By Steve Sailer
04/16/2018
From The New York Times editorial board:
It’s a white house surrounded by white picket fences. And it has a red roof to show it’s been redlined.
By The Editorial Board
April 14, 2018
… But African-Americans were essentially shut out of early federal programs that promoted homeownership and financial well-being — including the all-important New Deal mortgage insurance system that generated the mid-20th-century homeownership boom. This missed opportunity to amass wealth that white Americans took for granted is evident to this day in a yawning black-white wealth gap and in worse health, living conditions and educational opportunities for African-Americans.
The Fair Housing Act, which turned 50 years old last week, ended the most egregious forms of discrimination and brought a modest rise in black homeownership.
And then everybody realized that FDR’s redlining had been irrational so black neighborhoods boomed in value as the whole world woke up from their racist miasma and realized how attractive black neighborhoods were.

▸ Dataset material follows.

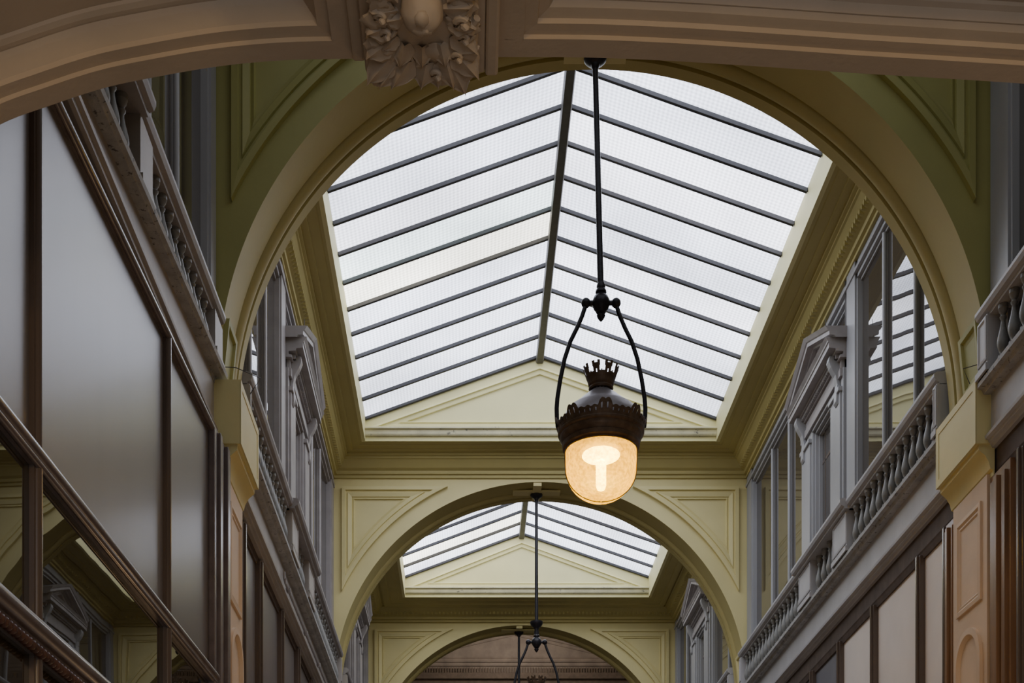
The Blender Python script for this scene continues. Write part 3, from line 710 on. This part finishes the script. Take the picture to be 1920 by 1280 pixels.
# ------------------------------------------------------------------ lanterns
def lantern(x0, x1, d, ztop, zj, label, lit=True, full=True, cup=False):
    """x0: rod top, x1: rod foot; zj: height of the joint ball"""
    g = empty('hanging_lantern', (x1, d, zj)); tag(g, label, 'lantern', 'iron lanterns hanging down the middle of the passage')
    c = (x1, d, zj)
    mb = MB(); mb.lathe([(.012, -.055), (.018, -.045), (.022, -.03), (.045, -.018), (.055, -.006), (.054, .004), (.03, .012)], (x0, d, ztop), 24); mb.build('ceiling_cup', 'iron', g, smooth=True)
    mb = MB(); mb.tube([(x0, d, ztop-.03), (x0*.7+x1*.3, d, ztop*.7+zj*.3), (x1, d, zj+.02)], [.0135, .0145, .0155], 12); mb.build('rod', 'iron', g, smooth=True)
    mb = MB()
    prof = [(.0, -.092), (.008, -.085), (.018, -.07), (.021, -.06), (.013, -.052), (.024, -.046), (.026, -.04), (.034, -.03), (.0425, -.01), (.0425, .01), (.034, .03), (.022, .04), (.020, .046), (.027, .05), (.026, .06), (.02, .068), (.022, .08), (.016, .10)]
    if cup: prof = prof[:-1]+[(.018, .11), (.024, .125), (.05, .15), (.056, .165), (.056, .18), (.02, .19)]
    mb.lathe(prof, c, 20)
    for sg in (-1, 1):
        mb.tube([(c[0], d, zj), (c[0]+sg*.07, d, zj)], .012, 10); mb.ball((c[0]+sg*.073, d, zj), .0235, 14, 10)
    mb.build('joint', 'iron', g, smooth=True)
    for sg in (-1, 1):
        pts = [(.074, -.010), (.092, -.065), (.118, -.125), (.148, -.185), (.176, -.27), (.197, -.37), (.211, -.46), (.2145, -.51), (.213, -.56), (.209, -.60)]
        mb = MB(); mb.tube([(c[0]+sg*px, d, zj+pz) for px, pz in pts], .0108, 10); mb.build('arm', 'iron', g, smooth=True)
    if not full: return g
    Z = zj-3.553
    mb = MB(); mb.lathe([(.165, 2.835), (.172, 2.84), (.185, 2.85), (.188, 2.868), (.183, 2.873), (.193, 2.888), (.200, 2.902), (.199, 2.908), (.207, 2.914), (.209, 2.922), (.205, 2.928), (.195, 2.925)], (x1, d, Z), 48)
    sh = mb.build('shade_band', 'bronze', g, smooth=True)
    # scalloped openwork crest
    mb = MB(); n = 192; cols = []
    def crest(a):
        k = (a/(2*PI)*8) % 1; u = min(k, 1-k)*2
        kk = (a/(2*PI)*40) % 1
        return .030+.030*math.sqrt(max(0, 1-(u/.42)**2))+.010*abs(math.sin(PI*kk))
    vs = []
    for k in range(n):
        a = 2*PI*k/n-PI/2; h = crest((2*PI*k/n)); r0, r1 = .205, .208+h*.22
        for r, z in ((r0, 2.922), (r0+.004, 2.926+h*.35), (r1-.002, 2.926+h*.7), (r1, 2.926+h)): vs.append((x1+r*math.cos(a), d+r*math.sin(a), z+Z))
    fs = []
    for k in range(n):
        q = (k+1) % n
        for j in range(3):
            if j == 1 and k % 4 in (1,) : continue
            fs.append((k*4+j, q*4+j, q*4+j+1, k*4+j+1))
    mb.add(vs, fs); o = mb.build('scalloped_crest', 'bronze', g)
    md = o.modifiers.new('thickness', 'SOLIDIFY'); md.thickness = .005
    mb = MB(); mb.lathe([(.203, 2.93), (.196, 2.965), (.165, 3.03), (.122, 3.062), (.087, 3.094), (.050, 3.124), (.036, 3.127)], (x1, d, Z), 40); mb.build('cone_roof', 'zinc', g, smooth=True)
    mb = MB(); mb.lathe([(.028, 3.10), (.028, 3.15)], (x1, d, Z), 20)
    for k in range(14):
        a = 2*PI*k/14; mb.box(x1+.037*math.cos(a)-.004, x1+.037*math.cos(a)+.004, d+.037*math.sin(a)-.004, d+.037*math.sin(a)+.004, 3.108+Z, 3.142+Z)
    mb.build('slotted_vent', 'zinc', g)
    mb = MB(); mb.lathe([(.040, 3.132), (.056, 3.130), (.060, 3.138), (.055, 3.146), (.061, 3.154), (.064, 3.168), (.066, 3.176), (.071, 3.188), (.068, 3.188), (.058, 3.17)], (x1, d, Z), 32)
    for k in range(8):
        a0 = 2*PI*k/8+.18
        def cr(a, z): z -= .024; r = .067+(z-3.178)*.36; return (x1+r*math.cos(a), d+r*math.sin(a), z+Z)
        def q(a, b, z0, z1): 
            m2 = 3
            for i in range(m2):
                aa, bb = a+(b-a)*i/m2, a+(b-a)*(i+1)/m2
                mb.add([cr(aa, z0), cr(bb, z0), cr(bb, z1), cr(aa, z1)], [(0, 1, 2, 3)])
        q(a0, a0+.17, 3.20, 3.252); q(a0+.25, a0+.42, 3.20, 3.252); q(a0+.17, a0+.25, 3.226, 3.252); q(a0-.03, a0+.45, 3.238, 3.252)
        q(a0-.03, a0+.12, 3.252, 3.262); q(a0+.30, a0+.45, 3.252, 3.262); q(a0+.42, a0+.7854, 3.20, 3.219); q(a0+.52, a0+.60, 3.216, 3.224)
    o = mb.build('battlement_crown', 'bronze', g); md = o.modifiers.new('thickness', 'SOLIDIFY'); md.thickness = .004
    gp = [(.168, 2.862), (.1715, 2.83), (.171, 2.79), (.169, 2.75)]
    for i in range(1, 13):
        t = PI/2*i/12; gp.append((.169*math.cos(t)+.0001*(i == 12), 2.75-.158*math.sin(t)))
    mb = MB(); mb.v = []; n = 48
    for r, z in gp:
        for k in range(n): mb.v.append((x1+r*math.cos(2*PI*k/n), d+r*math.sin(2*PI*k/n), z+Z))
    for i in range(len(gp)-1):
        for k in range(n): mb.f.append((i*n+k, i*n+(k+1) % n, (i+1)*n+(k+1) % n, (i+1)*n+k))
    gl = mb.build('glass_globe', 'globe', g, smooth=True)
    mb = MB(); R = []
    for k in range(41):
        a = 2*PI*k/40; R.append((x1+.1735*math.cos(a), d+.1735*math.sin(a), 2.835+Z))
    mb.tube(R, .0035, 6, False)
    for a0 in (0, PI):
        mb.tube([(x1+math.cos(a0)*.1735, d, 2.84+Z)]+[(x1+math.cos(a0)*(r+.003), d, z+Z) for r, z in gp[1:]], .0026, 6)
    mb.build('globe_cage', 'bronze', g, smooth=True)
    if lit:
        mb = MB(); mb.lathe([(.03, 2.87), (.09, 2.862), (.125, 2.845), (.13, 2.84), (.12, 2.835), (.03, 2.85)], (x1, d, Z), 32); mb.build('reflector', 'reflector', g, smooth=True)
        mb = MB(); mb.ball((x1, d, 2.815+Z), .088, 24, 12, (1.05, 1.05, .30)); mb.build('lamp_head', 'bulb', g, smooth=True)
        mb = MB(); mb.lathe([(.001, 2.642), (.018, 2.650), (.025, 2.67), (.025, 2.775), (.018, 2.785)], (x1, d, Z), 20); mb.build('lamp_tube', 'bulb', g, smooth=True)
    return g
lantern(.614, .642, 6.45, 4.735, 3.553, 'lit iron lantern with glowing amber globe, hanging nearest the camera')
lantern(.603, .604, 11.80, 4.80, 3.50, 'dark iron lantern beyond the second arch, its two arms showing at the bottom edge', lit=False, cup=True)
lantern(.600, .600, 15.80, 4.80, 3.50, 'most distant lantern rod hanging from the farthest arch', lit=False)
for x, d, z, lab in ((.603, 11.785, 4.8065, 'cream wooden bracket board holding the second lantern rod under its arch'), (.60, 15.78, 4.8065, 'small cream bracket board holding the most distant lantern rod')):
    g = empty('lantern_bracket', (x, d, z)); tag(g, lab, 'bracket', 'boards under the arch crowns')
    mb = MB(); mb.box(x-.21, x+.21, d-.05, d+.05, z, z+.014); mb.build('cross_board', 'cream', g, bevel=.003)
    mb = MB(); mb.box(x-.036, x+.036, d-.18 if d < 12 else d-.14, d+.15, z-.006, z+.024); mb.build('long_board', 'cream', g, bevel=.003)
mb = MB(); mb.box(.614-.15, .614+.15, 6.41, 6.49, 4.737, 4.755); mb.box(.614-.03, .614+.03, 6.42, 6.48, 4.74, 4.85); o = mb.build('lantern_bracket', 'cream'); tag(o, 'hidden board that carries the lit lantern under the nearest round arch', 'bracket', 'boards under the arch crowns')

# ------------------------------------------------------------------ small wires and pipe
def wire(pts, label, r=.0022):
    mb = MB(); mb.tube(pts, r, 6); o = mb.build('wire', 'wire', smooth=True); tag(o, label, 'wire'); return o
wire([(L_.x(.02), 6.16, 3.10), (L_.x(.10), 6.2, 3.115), (L_.x(.20), 6.3, 3.115), (L_.x(.15), 6.3, 3.04)], 'thin bent wire on top of the left impost block')
wire([(R_.x(.02), 6.12, 3.11), (R_.x(.13), 6.2, 3.11), (R_.x(.10), 6.2, 3.04)], 'thin bent wire on top of the right impost block')
for S, w in ((R_, 'right'), (L_, 'left')):
    for y, lab in ((8.62, 'short upright wire spike on the near corner of the %s pediment'), (9.07, 'short upright wire spike on the peak of the %s pediment')):
        z = 4.55 if y < 9 else 4.74
        wire([(S.x(.12 if y < 9 else .1), y, z), (S.x(.12 if y < 9 else .1), y+.01, z+.10)], lab % w, .0018)
mb = MB(); S = L_
mb.tube([(S.x(.035), 8.3, 2.90), (S.x(.035), 8.3, 2.86), (S.x(.035), 8.36, 2.85), (S.x(.035), 10.9, 2.85)], .009, 8)
for y in (8.5, 9.4, 10.2, 10.8): mb.box(S.x(.02), S.x(.05), y-.012, y+.012, 2.835, 2.865)
o = mb.build('conduit_pipe', 'grey_aed', smooth=True); tag(o, 'thin painted conduit pipe clipped along the left fascia', 'pipe')

# ------------------------------------------------------------------ lights, world, camera
def light(name, typ, loc, energy, col, size=.3, rot=(0, 0, 0), sy=None):
    l = bpy.data.lights.new(name, typ); l.energy = energy; l.color = col
    if typ == 'AREA':
        l.size = size
        if sy: l.shape = 'RECTANGLE'; l.size_y = sy
    else: l.shadow_soft_size = size
    o = bpy.data.objects.new(name, l); COL.objects.link(o); o.location = (loc[0], loc[1], loc[2]+E); o.rotation_euler = rot; return o
light('warm_rear_fill', 'POINT', (-.2, -.9, 1.93), 44, (1, .62, .18), .12)  # these two: added unseen lamps warming the foreground arch from behind the camera
light('warm_rear_fill', 'POINT', (1.9, -.4, 1.9), 30, (1, .62, .18), .12)
light('warm_low_fill', 'POINT', (1.7, 5.0, .2), 10, (1, .60, .28), .2)  # these two: added warm fills below the view, standing in for shop light
light('warm_low_fill', 'POINT', (-.5, 7.6, .2), 10, (1, .62, .30), .2)
light('cool_rear_fill', 'AREA', (.6, -2.6, .6), 22, (.95, .96, 1), 2.4, (math.radians(105), 0, 0), 2.4)  # added unseen cool fill behind the camera for the foreground arch
light('end_bay_fill', 'POINT', (.6, 16.6, 5.25), 16, (1, .96, .9), .15)  # added lamp hidden by the farthest arch, brightens the pink gable

w = bpy.data.worlds.new('World'); bpy.context.scene.world = w; w.use_nodes = True
bg = w.node_tree.nodes['Background']; bg.inputs[0].default_value = (.75, .82, 1, 1); bg.inputs[1].default_value = .55

cam = bpy.data.cameras.new('Camera'); co = bpy.data.objects.new('Camera', cam); COL.objects.link(co)
co.location = (0, 0, E); co.rotation_euler = (PI/2, 0, 0)
cam.sensor_width = 36; cam.sensor_fit = 'HORIZONTAL'; cam.lens = 36*2500/1920
cam.shift_x = (960-878)/1920; cam.shift_y = (1945-640)/1920
cam.clip_start = .05
sc = bpy.context.scene; sc.camera = co
sc.view_settings.view_transform = 'AgX'; sc.view_settings.look = 'None'; sc.view_settings.exposure = 0.35
try:
    sc.cycles.use_denoising = True; sc.cycles.max_bounces = 8; sc.cycles.diffuse_bounces = 5; sc.cycles.transparent_max_bounces = 12
    sc.cycles.sample_clamp_indirect = 6
except Exception: pass
for o in bpy.data.objects:
    if '_o' in o: del o['_o']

Oh, wait, that would be gentrification …
But those gains — and the hard-won wealth they represented — were wiped out a decade ago in the Great Recession, which reduced the African-American homeownership rate to levels not seen since housing discrimination was legal in the 1960s.
These losses reflect the persistence of financial racism …

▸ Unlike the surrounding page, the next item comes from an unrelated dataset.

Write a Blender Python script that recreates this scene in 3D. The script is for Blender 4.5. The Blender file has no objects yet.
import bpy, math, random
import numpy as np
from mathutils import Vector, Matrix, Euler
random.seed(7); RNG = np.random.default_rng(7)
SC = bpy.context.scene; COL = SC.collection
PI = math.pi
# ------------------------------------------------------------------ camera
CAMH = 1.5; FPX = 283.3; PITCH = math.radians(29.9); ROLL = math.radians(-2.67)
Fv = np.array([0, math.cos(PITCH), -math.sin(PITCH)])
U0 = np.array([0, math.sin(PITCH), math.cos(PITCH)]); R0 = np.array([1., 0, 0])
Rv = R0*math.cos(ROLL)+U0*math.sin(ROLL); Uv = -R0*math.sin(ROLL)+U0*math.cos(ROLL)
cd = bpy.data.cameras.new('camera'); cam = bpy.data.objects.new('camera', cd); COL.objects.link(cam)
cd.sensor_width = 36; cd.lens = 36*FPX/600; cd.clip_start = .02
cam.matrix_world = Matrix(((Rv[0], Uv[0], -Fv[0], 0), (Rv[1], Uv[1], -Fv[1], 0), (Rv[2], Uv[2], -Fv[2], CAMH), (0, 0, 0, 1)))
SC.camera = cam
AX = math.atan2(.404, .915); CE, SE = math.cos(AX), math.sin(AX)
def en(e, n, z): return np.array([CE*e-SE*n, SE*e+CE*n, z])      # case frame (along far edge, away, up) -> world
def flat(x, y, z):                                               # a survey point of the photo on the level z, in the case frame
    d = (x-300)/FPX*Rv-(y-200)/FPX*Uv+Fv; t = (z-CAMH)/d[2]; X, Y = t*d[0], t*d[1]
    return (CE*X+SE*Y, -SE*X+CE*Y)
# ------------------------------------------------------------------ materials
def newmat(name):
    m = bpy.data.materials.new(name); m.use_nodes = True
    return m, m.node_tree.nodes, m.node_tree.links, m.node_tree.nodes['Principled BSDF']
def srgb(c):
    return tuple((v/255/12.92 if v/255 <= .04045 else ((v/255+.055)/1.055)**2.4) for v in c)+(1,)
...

The Urban Institute’s analysis of the black-white homeownership gap in 100 cities across the country shows that none have actually closed the ownership gap. The gap was widest in Northeastern and Midwestern cities — with the widest gaps, listed in order of severity, found in Minneapolis; Albany; Buffalo; New York; Salisbury, Md.; and Bridgeport, Conn. The cities with the smallest gaps were Killeen, Tex.; Fayetteville, N.C.; Charleston, S.C.; Austin; and Augusta, Ga.
It’s almost as if blacks tend to do better in Red states than in Blue states.